His visit to the island was attended by 50 people, including government ministers and members of the local Jewish community. They joined him at Launceston synagogue in Launceton, 200 km from Hobart, Tasmania’s capital city.

“Even in the context of Australia, [Tasmania] is a long way from anything,” Betz Allen, a local Jewish resident told the Jewish Telegraphic Agency. But Tasmania, the smallest Australian state in both population and size, boasts both the fastest-growing Jewish population in the country and a long and diverse Jewish history.

The shul which Lau visited is the oldest purpose-built synagogue in Australia, and has regular Orthodox services.

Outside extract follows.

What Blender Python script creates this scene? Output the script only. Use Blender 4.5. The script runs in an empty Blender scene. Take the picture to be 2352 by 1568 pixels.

Rabbi Joseph Gutnick, Melbourne Chabad philanthropist and multimillionaire, invited Lau to the island. Gutnick has always prided himself on remembering “all the people that are forgotten about in faraway places,” and Tasmania isn’t the farthest-flung place he’s worked in. He helped ship matzah and wine to Antarctica in 2021 for Passover seder.

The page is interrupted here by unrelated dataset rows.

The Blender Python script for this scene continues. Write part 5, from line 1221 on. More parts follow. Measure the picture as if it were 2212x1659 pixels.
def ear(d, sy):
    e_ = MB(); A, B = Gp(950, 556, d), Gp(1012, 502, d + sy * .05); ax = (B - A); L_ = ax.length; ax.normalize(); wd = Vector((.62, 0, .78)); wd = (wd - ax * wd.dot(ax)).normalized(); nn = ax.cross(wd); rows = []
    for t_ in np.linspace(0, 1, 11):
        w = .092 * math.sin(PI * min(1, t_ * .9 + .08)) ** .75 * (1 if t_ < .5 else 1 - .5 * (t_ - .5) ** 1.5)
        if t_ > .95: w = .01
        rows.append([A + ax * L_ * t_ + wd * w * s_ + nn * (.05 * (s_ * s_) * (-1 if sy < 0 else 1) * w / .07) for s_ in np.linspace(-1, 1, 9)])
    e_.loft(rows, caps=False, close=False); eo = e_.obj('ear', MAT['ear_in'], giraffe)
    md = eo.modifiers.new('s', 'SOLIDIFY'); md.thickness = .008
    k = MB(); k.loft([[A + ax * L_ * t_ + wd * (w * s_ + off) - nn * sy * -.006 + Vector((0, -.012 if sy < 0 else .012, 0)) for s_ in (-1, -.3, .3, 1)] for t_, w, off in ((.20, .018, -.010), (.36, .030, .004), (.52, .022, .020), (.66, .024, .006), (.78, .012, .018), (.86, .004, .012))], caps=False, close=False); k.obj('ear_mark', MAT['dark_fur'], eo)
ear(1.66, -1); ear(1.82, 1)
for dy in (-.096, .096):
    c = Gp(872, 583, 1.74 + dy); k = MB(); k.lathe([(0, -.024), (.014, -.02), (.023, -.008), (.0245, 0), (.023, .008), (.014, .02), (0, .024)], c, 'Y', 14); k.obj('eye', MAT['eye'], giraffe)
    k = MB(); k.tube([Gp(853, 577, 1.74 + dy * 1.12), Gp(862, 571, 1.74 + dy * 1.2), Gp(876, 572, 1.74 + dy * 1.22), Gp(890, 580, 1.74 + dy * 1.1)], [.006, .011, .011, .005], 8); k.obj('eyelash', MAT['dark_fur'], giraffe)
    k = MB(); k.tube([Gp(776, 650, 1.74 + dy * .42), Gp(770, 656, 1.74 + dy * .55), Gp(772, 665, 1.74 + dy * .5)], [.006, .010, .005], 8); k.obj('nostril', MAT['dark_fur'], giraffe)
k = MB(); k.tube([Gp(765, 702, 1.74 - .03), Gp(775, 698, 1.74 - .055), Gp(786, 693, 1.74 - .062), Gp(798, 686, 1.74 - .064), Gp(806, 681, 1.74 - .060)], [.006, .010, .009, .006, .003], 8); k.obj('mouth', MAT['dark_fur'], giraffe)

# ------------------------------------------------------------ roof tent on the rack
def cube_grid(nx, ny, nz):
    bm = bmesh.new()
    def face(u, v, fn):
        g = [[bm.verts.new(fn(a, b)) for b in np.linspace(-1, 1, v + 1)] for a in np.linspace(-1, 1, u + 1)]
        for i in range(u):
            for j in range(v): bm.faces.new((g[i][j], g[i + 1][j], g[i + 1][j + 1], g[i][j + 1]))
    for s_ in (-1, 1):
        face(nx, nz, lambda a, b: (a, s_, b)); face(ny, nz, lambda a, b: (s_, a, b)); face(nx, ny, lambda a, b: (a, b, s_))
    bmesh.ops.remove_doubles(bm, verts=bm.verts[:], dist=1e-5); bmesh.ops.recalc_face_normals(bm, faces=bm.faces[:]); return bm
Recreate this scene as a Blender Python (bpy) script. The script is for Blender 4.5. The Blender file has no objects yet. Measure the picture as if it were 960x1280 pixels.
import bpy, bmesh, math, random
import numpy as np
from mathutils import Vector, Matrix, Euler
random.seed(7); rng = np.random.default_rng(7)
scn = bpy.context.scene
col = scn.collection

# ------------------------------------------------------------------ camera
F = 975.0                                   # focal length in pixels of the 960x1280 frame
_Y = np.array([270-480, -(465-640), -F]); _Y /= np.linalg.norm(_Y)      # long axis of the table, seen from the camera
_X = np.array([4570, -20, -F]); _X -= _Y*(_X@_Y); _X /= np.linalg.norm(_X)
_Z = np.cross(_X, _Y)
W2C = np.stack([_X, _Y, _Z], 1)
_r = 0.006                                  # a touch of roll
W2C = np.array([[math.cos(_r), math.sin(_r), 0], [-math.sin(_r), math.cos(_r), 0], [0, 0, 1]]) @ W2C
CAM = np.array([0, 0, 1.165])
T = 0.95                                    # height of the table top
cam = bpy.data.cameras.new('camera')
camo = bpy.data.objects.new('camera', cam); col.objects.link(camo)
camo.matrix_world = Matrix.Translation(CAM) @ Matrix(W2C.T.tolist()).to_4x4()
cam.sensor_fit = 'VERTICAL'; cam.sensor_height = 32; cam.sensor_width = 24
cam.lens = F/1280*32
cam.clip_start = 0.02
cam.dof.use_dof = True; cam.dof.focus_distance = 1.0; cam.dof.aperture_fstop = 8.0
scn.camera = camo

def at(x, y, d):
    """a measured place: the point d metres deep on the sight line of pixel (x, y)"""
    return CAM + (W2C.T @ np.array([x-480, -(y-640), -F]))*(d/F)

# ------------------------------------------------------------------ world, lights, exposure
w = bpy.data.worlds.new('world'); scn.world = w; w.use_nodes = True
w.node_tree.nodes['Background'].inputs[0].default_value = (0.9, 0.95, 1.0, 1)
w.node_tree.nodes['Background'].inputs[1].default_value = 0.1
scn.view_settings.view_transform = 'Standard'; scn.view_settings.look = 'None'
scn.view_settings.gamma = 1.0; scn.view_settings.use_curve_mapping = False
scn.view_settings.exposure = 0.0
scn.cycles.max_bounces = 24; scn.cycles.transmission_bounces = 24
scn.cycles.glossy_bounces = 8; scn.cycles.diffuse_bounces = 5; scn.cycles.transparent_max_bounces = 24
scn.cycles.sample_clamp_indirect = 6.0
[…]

Gutnick has celebrated the tenacity of the Jewish community in Tasmania. “People who were expelled and thrown out to one of the furthest places in the world, they built a shul,” he said, referring to the convicts who built Hobart's synagogue. “It’s quite a thrill”.

Tasmania could have played an even larger role in Jewish history. In the 1940s, the wilderness of the island was considered as a potential Jewish homeland. The plan fell apart when Critchley Parker, who had travelled there in 1942 to explore the island on behalf of a Jewish journalist he had fallen in love with, died on his expedition. 

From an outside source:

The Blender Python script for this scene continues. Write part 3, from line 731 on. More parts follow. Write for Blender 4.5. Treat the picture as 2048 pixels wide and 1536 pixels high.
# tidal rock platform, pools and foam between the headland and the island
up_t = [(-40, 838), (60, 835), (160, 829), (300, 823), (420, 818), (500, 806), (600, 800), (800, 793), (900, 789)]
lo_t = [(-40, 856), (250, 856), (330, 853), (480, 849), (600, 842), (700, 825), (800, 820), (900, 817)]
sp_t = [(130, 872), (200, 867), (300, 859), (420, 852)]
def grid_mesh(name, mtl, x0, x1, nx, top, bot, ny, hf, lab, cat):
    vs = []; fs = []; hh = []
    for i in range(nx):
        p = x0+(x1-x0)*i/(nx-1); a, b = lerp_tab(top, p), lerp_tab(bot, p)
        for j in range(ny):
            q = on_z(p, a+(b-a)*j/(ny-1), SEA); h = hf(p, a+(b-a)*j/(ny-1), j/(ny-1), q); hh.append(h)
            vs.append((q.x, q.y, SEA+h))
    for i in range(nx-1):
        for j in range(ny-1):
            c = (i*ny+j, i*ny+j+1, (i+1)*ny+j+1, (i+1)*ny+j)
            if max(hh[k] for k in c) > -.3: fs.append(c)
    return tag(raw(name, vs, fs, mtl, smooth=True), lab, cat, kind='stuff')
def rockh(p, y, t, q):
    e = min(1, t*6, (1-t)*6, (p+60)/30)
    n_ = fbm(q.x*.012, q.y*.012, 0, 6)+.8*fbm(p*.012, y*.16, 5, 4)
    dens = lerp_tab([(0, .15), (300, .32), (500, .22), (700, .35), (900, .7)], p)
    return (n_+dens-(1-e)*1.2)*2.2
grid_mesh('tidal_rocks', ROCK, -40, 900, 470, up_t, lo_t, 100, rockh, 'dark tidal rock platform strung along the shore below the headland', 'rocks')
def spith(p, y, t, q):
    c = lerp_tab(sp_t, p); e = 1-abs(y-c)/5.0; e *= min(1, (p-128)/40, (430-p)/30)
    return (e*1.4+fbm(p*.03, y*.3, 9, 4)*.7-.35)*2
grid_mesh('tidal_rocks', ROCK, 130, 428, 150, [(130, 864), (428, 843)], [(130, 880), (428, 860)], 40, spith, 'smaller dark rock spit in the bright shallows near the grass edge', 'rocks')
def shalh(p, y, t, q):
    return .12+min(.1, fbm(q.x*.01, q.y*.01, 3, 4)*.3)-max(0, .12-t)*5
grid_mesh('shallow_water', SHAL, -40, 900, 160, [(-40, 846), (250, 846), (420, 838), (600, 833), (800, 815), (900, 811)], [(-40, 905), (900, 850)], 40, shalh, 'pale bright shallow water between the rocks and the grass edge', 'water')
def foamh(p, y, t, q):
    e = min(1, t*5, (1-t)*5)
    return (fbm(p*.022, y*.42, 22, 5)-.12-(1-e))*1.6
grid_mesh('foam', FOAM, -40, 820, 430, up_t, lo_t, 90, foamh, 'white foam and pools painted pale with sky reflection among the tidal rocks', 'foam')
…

What Betz Allen calls a “tiny postage-sized piece of land,” which the first Jews in Tasmania fought so fiercely for, has now gained a postage-sized place in Jewish history. That’s something all Jews on the island are celebrating. “It’s amazing,” said Allen. “Having Rabbi Lau here in person and taking the time and trouble to come [to Tasmania] was significant”. 

Lau, a Holocaust survivor, is the former chairman of the Yad Vashem Council. He is the 38th in an unbroken family chain of rabbis, and his son is now Israel's Chief Ashkenazi Rabbi, following in his father’s footsteps. 

The last visit to the Island from a chief rabbi was 72 years ago, when the British Chief Rabbi at the time Israel Brodie visited in 1951.